Given records.
_ _ _ _ _

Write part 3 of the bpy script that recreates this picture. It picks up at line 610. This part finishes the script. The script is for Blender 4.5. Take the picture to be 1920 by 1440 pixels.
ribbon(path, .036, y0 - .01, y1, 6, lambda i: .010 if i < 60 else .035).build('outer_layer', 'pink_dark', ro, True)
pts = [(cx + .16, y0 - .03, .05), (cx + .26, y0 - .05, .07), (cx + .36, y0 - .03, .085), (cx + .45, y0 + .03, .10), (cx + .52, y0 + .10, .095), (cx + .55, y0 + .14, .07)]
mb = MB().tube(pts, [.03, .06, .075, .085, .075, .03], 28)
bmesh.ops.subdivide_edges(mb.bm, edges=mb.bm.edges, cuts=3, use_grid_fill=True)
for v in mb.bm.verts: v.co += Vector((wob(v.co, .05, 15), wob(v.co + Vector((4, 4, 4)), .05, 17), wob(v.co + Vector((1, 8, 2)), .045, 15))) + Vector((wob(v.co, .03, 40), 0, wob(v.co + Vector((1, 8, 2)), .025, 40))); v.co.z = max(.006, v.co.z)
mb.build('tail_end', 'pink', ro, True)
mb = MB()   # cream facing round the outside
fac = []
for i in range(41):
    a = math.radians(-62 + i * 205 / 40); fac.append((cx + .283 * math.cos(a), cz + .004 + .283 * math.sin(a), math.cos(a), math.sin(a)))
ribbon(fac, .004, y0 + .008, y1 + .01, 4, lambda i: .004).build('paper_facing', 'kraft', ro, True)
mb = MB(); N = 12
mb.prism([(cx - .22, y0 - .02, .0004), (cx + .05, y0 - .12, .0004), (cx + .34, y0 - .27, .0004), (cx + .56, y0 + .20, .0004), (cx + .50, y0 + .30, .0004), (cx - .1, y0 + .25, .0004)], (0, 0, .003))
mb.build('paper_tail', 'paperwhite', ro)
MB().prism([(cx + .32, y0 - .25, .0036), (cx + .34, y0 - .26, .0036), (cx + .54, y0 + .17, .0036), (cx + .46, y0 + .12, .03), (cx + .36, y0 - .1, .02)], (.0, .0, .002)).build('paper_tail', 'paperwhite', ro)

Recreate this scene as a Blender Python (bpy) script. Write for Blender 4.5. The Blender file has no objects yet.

_ _ _ _ _

In the entries above, locate every line with the word "Blender" and copy it.

Write part 3 of the bpy script that recreates this picture. It picks up at line 610. This part finishes the script. The script is for Blender 4.5. Take the picture to be 1920 by 1440 pixels.
Recreate this scene as a Blender Python (bpy) script. Write for Blender 4.5. The Blender file has no objects yet.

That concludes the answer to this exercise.